Em janeiro de 2016, o secretário-geral da Renamo (Resistência Nacional Moçambicana), Manuel Bissopo, foi baleado e gravemente ferido quando viajava no seu carro no centro da cidade da Beira, província de Sofala, tendo o seu guarda-costas morrido no ataque. Em abril desse ano, José Manuel, membro do Conselho Nacional de Defesa e Segurança em representação da Renamo e membro da ala militar do principal partido da oposição, é morto a tiro por desconhecidos à saída do aeroporto internacional da Beira.

A morte daqueles políticos aconteceu numa altura em que as Forças de Defesa e Segurança moçambicanas o braço armado da Renamo se confrontavam na sequência da recusa do principal partido da oposição de reconhecer a derrota nas eleições gerais de 2014. Também em abril, o procurador da Cidade de Maputo Marcelino Vilankulos foi assassinado a tiro quando se dirigia de carro para a sua casa, nos arredores da capital.

Marcelino Vilankulos tinha em mãos processos-crime associados à onda de raptos que na altura assolava as principais cidades moçambicanas Em maio de 2016, o comentador político e docente universitário Jaime Macuane é raptado no centro de Maputo e levado para os arredores da cidade, onde os agressores o deixam ao abandono com tiros nos membros inferiores.

Na altura, Macuane era um dos comentadores do “Pontos de Vista”, um programa de comentário essencialmente político do canal privado STV muito seguido no país.
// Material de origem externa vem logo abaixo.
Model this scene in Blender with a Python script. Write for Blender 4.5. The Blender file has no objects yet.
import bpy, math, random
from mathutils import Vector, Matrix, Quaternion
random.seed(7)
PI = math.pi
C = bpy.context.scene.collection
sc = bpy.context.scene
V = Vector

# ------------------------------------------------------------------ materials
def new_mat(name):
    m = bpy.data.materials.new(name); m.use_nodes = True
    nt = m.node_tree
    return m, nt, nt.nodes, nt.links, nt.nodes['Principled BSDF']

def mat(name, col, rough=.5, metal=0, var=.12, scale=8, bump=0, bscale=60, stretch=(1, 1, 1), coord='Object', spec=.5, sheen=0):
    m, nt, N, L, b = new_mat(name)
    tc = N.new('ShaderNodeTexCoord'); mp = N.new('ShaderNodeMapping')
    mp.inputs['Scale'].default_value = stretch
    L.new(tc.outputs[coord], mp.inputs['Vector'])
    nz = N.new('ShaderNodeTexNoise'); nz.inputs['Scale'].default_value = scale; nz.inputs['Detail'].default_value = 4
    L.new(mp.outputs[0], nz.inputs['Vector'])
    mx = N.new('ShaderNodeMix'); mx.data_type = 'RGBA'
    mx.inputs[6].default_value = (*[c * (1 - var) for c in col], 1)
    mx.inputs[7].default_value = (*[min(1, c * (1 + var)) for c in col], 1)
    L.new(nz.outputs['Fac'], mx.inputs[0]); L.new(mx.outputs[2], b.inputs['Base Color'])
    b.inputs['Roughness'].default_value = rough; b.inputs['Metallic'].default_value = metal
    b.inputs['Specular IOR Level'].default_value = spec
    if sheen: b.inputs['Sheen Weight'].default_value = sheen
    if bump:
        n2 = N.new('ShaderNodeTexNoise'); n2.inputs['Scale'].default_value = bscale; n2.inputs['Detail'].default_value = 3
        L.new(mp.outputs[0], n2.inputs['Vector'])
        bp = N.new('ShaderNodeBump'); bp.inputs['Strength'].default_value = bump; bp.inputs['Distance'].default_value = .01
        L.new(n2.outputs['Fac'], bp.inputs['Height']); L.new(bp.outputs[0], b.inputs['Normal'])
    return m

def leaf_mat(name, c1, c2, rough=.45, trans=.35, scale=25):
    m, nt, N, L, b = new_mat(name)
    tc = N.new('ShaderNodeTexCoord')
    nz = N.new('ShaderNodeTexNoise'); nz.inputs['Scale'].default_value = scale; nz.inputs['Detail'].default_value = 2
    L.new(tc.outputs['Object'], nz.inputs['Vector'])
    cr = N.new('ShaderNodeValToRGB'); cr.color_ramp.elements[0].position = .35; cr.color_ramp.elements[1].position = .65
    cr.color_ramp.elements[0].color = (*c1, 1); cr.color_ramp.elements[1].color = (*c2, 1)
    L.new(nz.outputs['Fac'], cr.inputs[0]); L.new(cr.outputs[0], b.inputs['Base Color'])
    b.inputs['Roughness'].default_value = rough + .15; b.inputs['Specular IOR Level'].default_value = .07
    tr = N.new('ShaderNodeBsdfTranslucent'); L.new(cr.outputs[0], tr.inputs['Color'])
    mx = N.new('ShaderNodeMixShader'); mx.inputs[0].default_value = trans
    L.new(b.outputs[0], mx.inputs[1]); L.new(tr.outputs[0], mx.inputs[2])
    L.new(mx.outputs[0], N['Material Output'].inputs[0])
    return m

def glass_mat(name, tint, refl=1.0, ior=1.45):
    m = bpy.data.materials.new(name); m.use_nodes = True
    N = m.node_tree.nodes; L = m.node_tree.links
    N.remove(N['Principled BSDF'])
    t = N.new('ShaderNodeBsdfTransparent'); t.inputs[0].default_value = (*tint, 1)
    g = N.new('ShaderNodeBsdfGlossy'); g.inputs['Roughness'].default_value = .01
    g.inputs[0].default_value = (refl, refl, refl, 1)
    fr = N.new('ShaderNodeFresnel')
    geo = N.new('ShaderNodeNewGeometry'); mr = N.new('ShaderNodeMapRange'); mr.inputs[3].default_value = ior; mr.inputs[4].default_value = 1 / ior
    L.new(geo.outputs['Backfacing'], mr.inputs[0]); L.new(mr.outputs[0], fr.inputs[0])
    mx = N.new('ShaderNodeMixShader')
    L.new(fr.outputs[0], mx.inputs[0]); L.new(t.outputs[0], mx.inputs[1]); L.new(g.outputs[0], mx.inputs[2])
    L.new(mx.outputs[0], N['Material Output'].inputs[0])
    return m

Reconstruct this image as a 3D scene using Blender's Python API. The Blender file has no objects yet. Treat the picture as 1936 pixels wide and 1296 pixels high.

Os referidos casos somam-se a outros assassínios mediáticos e que levaram no passado as vidas do jornalista Carlos Cardoso, em 2000, do economista Siba Siba Macuacua, em 2001, e do juiz Dinis Silica, em 2014.

Carlos Cardoso foi assassinado quando investigava uma mega fraude no ex-Banco Austral, enquanto Siba Siba Macuácuá foi morto quando tentava sanear as contas do referido banco. Por seu turno, Dinis Silica tinha sob sua direção processos relacionados com raptos.